I'm 39 now and I've gone through so much personal trauma and the guilt of not believing that my trauma is even worth it since such an early age, I don't know which one came first anymore. My tears or the actions that caused them.
I've felt like an object all my life. An object that tied my mom to my dad. An object whose cry as a baby stopped her from throwing boiling hot water on him and became the pivotal moment that started their divorce. An object to be fawned after and touched and grabbed and attacked and beat up and dismissed and rejected and abandoned and to not have hugs and not have love and not have support and not have peace and not have joy and not have any modicum of humanity.
This feeling of unbelievable loss always leads me back to one thing.
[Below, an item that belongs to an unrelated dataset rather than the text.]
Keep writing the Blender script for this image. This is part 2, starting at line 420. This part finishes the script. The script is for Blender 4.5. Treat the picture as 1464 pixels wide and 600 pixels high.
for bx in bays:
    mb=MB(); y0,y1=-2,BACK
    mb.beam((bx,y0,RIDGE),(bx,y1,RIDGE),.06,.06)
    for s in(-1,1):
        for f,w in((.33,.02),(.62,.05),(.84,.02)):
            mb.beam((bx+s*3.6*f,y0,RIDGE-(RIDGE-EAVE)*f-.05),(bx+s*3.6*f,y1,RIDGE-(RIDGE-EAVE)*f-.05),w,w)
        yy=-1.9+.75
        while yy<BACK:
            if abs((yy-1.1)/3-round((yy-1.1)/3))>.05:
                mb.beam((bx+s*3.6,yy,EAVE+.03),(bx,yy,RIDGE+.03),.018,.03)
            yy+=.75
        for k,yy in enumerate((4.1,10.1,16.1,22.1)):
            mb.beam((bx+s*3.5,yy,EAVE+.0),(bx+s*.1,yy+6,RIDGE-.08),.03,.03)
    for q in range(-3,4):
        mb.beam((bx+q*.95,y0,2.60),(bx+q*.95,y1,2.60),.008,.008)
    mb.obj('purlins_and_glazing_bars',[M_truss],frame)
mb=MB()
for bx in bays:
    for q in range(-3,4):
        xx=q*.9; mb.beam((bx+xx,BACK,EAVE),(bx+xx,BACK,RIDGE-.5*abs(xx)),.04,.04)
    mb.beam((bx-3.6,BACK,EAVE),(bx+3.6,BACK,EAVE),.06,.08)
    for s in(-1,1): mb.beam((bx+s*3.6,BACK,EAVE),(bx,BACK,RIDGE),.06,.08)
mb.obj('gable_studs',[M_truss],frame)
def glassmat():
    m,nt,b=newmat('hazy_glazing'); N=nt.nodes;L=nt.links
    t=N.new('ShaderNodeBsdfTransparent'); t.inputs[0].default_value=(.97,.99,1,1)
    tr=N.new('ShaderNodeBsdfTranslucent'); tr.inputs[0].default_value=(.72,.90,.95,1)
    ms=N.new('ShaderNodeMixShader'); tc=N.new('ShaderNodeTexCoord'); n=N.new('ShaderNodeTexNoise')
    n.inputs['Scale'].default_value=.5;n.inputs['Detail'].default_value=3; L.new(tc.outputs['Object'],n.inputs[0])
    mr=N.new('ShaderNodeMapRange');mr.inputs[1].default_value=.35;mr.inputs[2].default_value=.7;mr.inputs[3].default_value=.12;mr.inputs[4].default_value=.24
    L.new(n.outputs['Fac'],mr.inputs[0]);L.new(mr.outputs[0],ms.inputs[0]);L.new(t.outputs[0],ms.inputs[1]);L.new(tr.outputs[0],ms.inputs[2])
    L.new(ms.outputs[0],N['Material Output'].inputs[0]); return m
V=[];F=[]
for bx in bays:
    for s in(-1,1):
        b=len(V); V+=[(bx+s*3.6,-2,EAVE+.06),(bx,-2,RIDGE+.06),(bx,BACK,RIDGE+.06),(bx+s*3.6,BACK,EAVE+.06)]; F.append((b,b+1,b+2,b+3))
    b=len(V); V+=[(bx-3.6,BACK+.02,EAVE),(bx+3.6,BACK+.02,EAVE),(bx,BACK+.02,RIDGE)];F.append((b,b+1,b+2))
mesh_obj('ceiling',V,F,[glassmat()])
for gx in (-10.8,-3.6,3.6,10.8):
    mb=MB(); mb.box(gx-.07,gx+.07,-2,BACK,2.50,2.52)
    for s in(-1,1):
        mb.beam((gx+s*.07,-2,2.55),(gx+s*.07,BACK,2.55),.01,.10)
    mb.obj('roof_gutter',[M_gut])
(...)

I first contemplated suicide at age 11. I was in boarding school. I wrote my suicide note, then I walked out behind the dormitory, past the buildings in ruin, past all the hillside dwellings and I found the highest peak I could and just stood there. Looking out at a world of green and smoke billowing out of shanty homes, it was the most magnificent scene I had ever seen, right there in the mountains of Mandeville, JA. I looked down and I wanted to jump, but my feet never left the ground. I was afraid.
Days before I found out about being pregnant with my first daughter, I wanted to die again. I've had so much chaos and confusion in my head, but most of all it's been guilt that I struggle with. Guilt of not being good enough. Guilt from not loving myself enough. Guilt from not speaking up enough. Sometimes I think that I am the dumbest, most lost, insignificant speck of carbon dust. Something in me wants so much to be loved, that I took whatever scraps of it I got.
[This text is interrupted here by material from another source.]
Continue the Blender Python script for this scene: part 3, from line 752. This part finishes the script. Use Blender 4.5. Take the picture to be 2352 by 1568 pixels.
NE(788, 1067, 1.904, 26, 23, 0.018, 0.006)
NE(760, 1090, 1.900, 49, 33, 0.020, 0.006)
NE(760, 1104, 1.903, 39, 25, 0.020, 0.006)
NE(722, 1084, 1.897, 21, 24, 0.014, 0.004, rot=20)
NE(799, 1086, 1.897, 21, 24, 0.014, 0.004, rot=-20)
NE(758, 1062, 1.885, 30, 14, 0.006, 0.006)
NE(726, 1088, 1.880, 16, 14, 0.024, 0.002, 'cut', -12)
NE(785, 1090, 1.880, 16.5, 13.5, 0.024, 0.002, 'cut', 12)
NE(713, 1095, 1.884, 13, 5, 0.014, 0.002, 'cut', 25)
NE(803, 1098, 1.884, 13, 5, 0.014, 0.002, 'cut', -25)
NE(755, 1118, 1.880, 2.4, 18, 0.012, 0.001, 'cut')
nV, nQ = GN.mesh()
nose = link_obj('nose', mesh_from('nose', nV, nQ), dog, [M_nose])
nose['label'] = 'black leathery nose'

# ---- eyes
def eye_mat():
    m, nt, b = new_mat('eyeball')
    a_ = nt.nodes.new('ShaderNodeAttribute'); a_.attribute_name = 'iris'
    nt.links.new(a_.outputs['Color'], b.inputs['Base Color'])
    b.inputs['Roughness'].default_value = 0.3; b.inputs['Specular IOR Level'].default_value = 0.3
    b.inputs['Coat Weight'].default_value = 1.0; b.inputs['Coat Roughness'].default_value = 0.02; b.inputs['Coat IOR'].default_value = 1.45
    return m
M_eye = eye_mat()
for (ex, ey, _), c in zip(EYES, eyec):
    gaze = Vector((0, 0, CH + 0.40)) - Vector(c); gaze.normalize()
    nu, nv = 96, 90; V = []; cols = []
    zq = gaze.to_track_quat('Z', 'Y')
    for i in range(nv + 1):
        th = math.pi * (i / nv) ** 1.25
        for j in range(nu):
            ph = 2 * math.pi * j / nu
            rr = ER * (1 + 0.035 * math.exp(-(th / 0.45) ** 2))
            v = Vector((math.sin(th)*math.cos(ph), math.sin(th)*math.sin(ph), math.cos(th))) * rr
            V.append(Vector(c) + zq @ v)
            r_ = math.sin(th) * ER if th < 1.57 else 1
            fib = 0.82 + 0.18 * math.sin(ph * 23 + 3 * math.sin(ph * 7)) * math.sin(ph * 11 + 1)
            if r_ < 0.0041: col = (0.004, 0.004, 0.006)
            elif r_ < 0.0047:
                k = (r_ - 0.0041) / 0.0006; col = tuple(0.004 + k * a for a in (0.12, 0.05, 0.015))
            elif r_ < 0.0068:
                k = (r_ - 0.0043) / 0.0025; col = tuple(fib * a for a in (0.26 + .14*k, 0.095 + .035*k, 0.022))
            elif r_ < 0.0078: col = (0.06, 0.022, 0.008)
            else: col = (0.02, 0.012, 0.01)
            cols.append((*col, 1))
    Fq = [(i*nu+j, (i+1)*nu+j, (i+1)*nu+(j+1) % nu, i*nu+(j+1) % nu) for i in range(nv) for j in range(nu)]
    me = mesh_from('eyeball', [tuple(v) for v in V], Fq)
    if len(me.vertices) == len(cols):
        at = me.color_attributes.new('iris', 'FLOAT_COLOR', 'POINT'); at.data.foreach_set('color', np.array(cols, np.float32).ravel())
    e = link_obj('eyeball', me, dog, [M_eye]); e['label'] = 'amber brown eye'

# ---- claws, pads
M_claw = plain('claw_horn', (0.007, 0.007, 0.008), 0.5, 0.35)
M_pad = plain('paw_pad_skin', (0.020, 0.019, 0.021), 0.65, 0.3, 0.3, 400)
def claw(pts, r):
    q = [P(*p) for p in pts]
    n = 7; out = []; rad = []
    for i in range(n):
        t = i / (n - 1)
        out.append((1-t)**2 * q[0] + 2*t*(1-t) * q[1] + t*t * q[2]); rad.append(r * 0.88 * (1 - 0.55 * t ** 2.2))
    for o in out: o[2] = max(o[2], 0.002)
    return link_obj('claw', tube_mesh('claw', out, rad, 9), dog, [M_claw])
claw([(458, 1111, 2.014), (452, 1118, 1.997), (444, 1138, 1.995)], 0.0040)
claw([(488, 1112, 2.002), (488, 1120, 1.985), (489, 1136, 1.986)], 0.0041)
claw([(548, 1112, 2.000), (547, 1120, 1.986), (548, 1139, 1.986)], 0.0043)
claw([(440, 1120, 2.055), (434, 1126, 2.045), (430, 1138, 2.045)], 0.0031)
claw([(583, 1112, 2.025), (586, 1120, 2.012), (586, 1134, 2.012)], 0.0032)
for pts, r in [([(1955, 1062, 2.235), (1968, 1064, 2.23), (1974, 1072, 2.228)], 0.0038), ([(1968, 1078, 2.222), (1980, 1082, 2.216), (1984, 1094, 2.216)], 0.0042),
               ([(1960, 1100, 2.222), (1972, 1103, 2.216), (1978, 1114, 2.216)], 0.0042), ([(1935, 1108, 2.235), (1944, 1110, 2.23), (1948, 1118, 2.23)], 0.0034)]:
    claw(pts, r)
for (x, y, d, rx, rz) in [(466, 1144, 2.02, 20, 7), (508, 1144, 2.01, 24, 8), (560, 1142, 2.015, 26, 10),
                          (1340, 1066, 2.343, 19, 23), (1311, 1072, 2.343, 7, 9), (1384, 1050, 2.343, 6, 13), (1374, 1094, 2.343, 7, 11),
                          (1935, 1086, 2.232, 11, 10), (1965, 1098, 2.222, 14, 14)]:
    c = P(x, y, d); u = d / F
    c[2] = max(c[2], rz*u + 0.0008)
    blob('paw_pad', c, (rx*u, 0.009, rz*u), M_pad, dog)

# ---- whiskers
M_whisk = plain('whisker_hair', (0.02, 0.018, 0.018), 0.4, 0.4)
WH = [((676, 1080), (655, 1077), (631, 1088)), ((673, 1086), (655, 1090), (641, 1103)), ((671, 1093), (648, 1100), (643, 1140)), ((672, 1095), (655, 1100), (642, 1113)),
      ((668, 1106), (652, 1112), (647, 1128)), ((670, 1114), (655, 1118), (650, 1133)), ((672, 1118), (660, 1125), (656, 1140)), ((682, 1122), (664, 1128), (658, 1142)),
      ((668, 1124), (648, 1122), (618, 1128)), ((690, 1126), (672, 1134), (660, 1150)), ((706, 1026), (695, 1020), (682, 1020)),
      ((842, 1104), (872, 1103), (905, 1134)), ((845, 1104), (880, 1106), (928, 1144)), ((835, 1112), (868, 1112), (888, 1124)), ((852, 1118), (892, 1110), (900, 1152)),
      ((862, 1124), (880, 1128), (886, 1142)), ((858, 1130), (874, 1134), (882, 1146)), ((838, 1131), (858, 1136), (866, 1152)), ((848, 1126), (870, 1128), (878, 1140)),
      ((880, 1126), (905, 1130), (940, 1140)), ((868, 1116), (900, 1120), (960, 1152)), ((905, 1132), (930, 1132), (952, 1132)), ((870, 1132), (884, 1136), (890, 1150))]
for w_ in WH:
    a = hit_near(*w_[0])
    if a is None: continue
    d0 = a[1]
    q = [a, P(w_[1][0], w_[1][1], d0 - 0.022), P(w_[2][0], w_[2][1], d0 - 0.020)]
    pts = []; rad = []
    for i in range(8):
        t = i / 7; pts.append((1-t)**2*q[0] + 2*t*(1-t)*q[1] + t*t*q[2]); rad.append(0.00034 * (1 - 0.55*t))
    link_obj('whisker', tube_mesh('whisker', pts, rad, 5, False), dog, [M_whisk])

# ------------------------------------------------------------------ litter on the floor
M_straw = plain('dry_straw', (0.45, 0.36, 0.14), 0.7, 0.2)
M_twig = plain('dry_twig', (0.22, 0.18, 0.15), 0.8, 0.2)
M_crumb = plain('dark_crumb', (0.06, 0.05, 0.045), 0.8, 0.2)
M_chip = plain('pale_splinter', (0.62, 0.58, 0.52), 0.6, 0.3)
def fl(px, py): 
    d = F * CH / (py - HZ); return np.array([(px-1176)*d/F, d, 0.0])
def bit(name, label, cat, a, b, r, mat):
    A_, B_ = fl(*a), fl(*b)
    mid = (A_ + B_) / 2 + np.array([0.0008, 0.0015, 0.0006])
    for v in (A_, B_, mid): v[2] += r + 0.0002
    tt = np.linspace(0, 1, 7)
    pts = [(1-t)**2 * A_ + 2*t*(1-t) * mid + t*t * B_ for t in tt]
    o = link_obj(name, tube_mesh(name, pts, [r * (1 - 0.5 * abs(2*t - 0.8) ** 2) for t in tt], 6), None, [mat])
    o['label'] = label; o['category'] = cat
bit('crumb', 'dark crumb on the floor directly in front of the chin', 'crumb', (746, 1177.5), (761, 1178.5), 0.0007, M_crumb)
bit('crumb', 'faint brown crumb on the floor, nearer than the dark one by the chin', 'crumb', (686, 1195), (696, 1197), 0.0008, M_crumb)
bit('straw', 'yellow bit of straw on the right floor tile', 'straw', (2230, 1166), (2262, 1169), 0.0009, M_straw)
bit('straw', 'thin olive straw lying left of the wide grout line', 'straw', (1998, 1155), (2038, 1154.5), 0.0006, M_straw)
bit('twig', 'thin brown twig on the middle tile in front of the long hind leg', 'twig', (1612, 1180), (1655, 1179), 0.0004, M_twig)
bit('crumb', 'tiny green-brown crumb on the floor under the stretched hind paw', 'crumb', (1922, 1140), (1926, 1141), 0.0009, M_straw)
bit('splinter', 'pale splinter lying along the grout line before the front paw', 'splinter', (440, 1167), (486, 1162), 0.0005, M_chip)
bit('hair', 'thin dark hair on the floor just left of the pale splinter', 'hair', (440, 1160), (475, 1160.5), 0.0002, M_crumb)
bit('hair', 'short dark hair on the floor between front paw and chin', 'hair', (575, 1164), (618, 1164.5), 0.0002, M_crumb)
It's complicated. I am complicated. I know this about myself. I know my truth and my experiences. I know the ways in which I've betrayed myself, continue to sacrifice myself. I know what it means to admit this out loud and the repercussions. Those repercussions that have held me breathless for:
32 years
31 years
30 years
29 years
28 years
23 years
18 years
12 years
Each year, representing a year that now equals decades of suffocating trauma.
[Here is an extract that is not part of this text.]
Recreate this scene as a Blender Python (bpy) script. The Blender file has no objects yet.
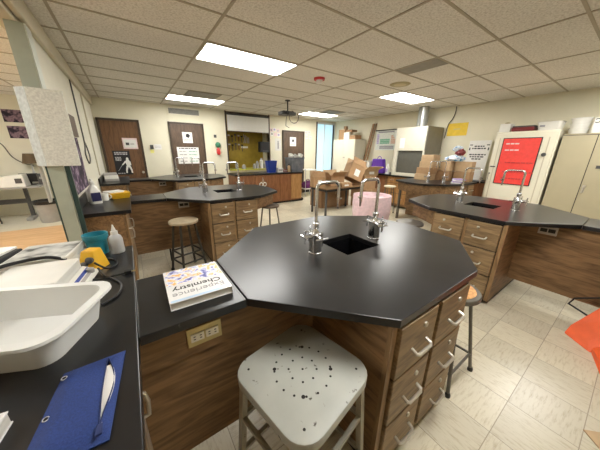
import bpy, bmesh, math, random
from mathutils import Vector, Matrix
random.seed(7)
S = bpy.context.scene
COL = S.collection
PI = math.pi
R = math.radians

# ------------------------------------------------------------------ materials
def _nt(name):
    m = bpy.data.materials.new(name); m.use_nodes = True
    return m, m.node_tree, m.node_tree.nodes['Principled BSDF']

def mat(name, col, rough=.5, metal=0., var=.06, scale=12., stretch=(1, 1, 1), bump=0., spec=.5, trans=0., alpha=1., dirt=None):
    m, nt, p = _nt(name)
    N = nt.nodes; L = nt.links
    tc = N.new('ShaderNodeTexCoord'); mp = N.new('ShaderNodeMapping'); mp.inputs['Scale'].default_value = stretch
    L.new(tc.outputs['Object'], mp.inputs['Vector'])
    nz = N.new('ShaderNodeTexNoise'); nz.inputs['Scale'].default_value = scale; nz.inputs['Detail'].default_value = 4
    L.new(mp.outputs[0], nz.inputs['Vector'])
    rp = N.new('ShaderNodeValToRGB')
    rp.color_ramp.elements[0].position = .3; rp.color_ramp.elements[1].position = .7
    rp.color_ramp.elements[0].color = [c * (1 - var) for c in col] + [1]
    rp.color_ramp.elements[1].color = [min(1, c * (1 + var)) for c in col] + [1]
    L.new(nz.outputs['Fac'], rp.inputs[0])
    out = rp.outputs[0]
    if dirt:
        n2 = N.new('ShaderNodeTexNoise'); n2.inputs['Scale'].default_value = dirt[1]; n2.inputs['Detail'].default_value = 6
        L.new(tc.outputs['Object'], n2.inputs['Vector'])
        r2 = N.new('ShaderNodeValToRGB'); r2.color_ramp.elements[0].position = dirt[2]; r2.color_ramp.elements[1].position = dirt[2] + .06
        L.new(n2.outputs['Fac'], r2.inputs[0])
        mx = N.new('ShaderNodeMix'); mx.data_type = 'RGBA'
        L.new(r2.outputs[0], mx.inputs[0]); L.new(out, mx.inputs[6]); mx.inputs[7].default_value = list(dirt[0]) + [1]
        out = mx.outputs[2]
    L.new(out, p.inputs['Base Color'])
    p.inputs['Roughness'].default_value = rough; p.inputs['Metallic'].default_value = metal
    p.inputs['Specular IOR Level'].default_value = spec
    p.inputs['Transmission Weight'].default_value = trans
    p.inputs['Alpha'].default_value = alpha
    if bump:
        b = N.new('ShaderNodeBump'); b.inputs['Strength'].default_value = bump; b.inputs['Distance'].default_value = .002
        L.new(nz.outputs['Fac'], b.inputs['Height']); L.new(b.outputs[0], p.inputs['Normal'])
    return m

def wood(name, dark, light, axis='x', rough=.5, scale=1.0):
    m, nt, p = _nt(name); N = nt.nodes; L = nt.links
    tc = N.new('ShaderNodeTexCoord'); mp = N.new('ShaderNodeMapping')
    st = {'x': (.9, 7, 7), 'y': (7, .9, 7), 'z': (7, 7, .9)}[axis]
    mp.inputs['Scale'].default_value = [s * scale for s in st]
    L.new(tc.outputs['Object'], mp.inputs['Vector'])
    n1 = N.new('ShaderNodeTexNoise'); n1.inputs['Scale'].default_value = 1.6; n1.inputs['Detail'].default_value = 3; n1.inputs['Distortion'].default_value = .6
    L.new(mp.outputs[0], n1.inputs['Vector'])
    mul = N.new('ShaderNodeMath'); mul.operation = 'MULTIPLY'; mul.inputs[1].default_value = 9.
    fr = N.new('ShaderNodeMath'); fr.operation = 'PINGPONG'; fr.inputs[1].default_value = 1.
    L.new(n1.outputs['Fac'], mul.inputs[0]); L.new(mul.outputs[0], fr.inputs[0])
    mp2 = N.new('ShaderNodeMapping'); mp2.inputs['Scale'].default_value = [s * 9 for s in st]
    L.new(tc.outputs['Object'], mp2.inputs['Vector'])
    n2 = N.new('ShaderNodeTexNoise'); n2.inputs['Scale'].default_value = 1.; n2.inputs['Detail'].default_value = 4
    L.new(mp2.outputs[0], n2.inputs['Vector'])
    ad = N.new('ShaderNodeMath'); ad.operation = 'MULTIPLY_ADD'; ad.inputs[1].default_value = .45
    L.new(fr.outputs[0], ad.inputs[0]); L.new(n2.outputs['Fac'], ad.inputs[2])
    rp = N.new('ShaderNodeValToRGB'); rp.color_ramp.elements[0].position = .3; rp.color_ramp.elements[1].position = .95
    rp.color_ramp.elements[0].color = list(dark) + [1]; rp.color_ramp.elements[1].color = list(light) + [1]
    L.new(ad.outputs[0], rp.inputs[0]); L.new(rp.outputs[0], p.inputs['Base Color'])
    p.inputs['Roughness'].default_value = rough
    b = N.new('ShaderNodeBump'); b.inputs['Strength'].default_value = .12; b.inputs['Distance'].default_value = .001
    L.new(n2.outputs['Fac'], b.inputs['Height']); L.new(b.outputs[0], p.inputs['Normal'])
    return m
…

I think I've been called a witch more times than I've been called a nigger.
I've been accused of stealing the hearts, souls, spirits of men by more women and men than I care to remember. I've been alone for most of my life because of this. Truth is: I've always had a guiding grace. It looks after me, it protects me. For every trauma, I can remember a time when I was saved by grace, or a dream, or a voice, or a stranger.
My entire life has been a journey of protecting myself from myself. It has been a journey of knowing pain, hate, anger, betrayal from others and betrayal at my own hands. It has been the only power I have ever possessed. The only power that anyone has ever felt or seen. It is what makes me strong. It is what makes me live. It is what makes me laugh and love. It is my faith in myself: my own voice. It provides grace and grants me miracles. I've lived a life full of sorrow, tears and self-pity. I've had enough self-pity and regret to last me a lifetime.
So now I get to choose. I choose to put aside sorrow. Strength is easy to exploit. I am expected to be strong, I am expected to take these hits and move on. I am expected to take abuse and hate and marginalization and all the blame. I am expected to be victimized and then be the heroine of my own story. I am expected to be a superhuman while only receiving less than human compassion and care.
I say fuck that.
I choose to pursue happiness for my self. Unequivocally. Everyday. I AM the heroine. But it's not my trauma or my strength that makes me a hero. It's the fact that I won't stop. Some people may be intimidated, some may dismiss me, but there are still some yet, who can see my faith for what it is: an undying attempt to love myself. And to do that I can not ever stop. Everyday, I will wake up and love myself even more than I love myself today. And that's it. Even when I want to give up, I will love myself. No acts of grandeur. Just a promise... to love this witch, seductress, heathen, and, whore.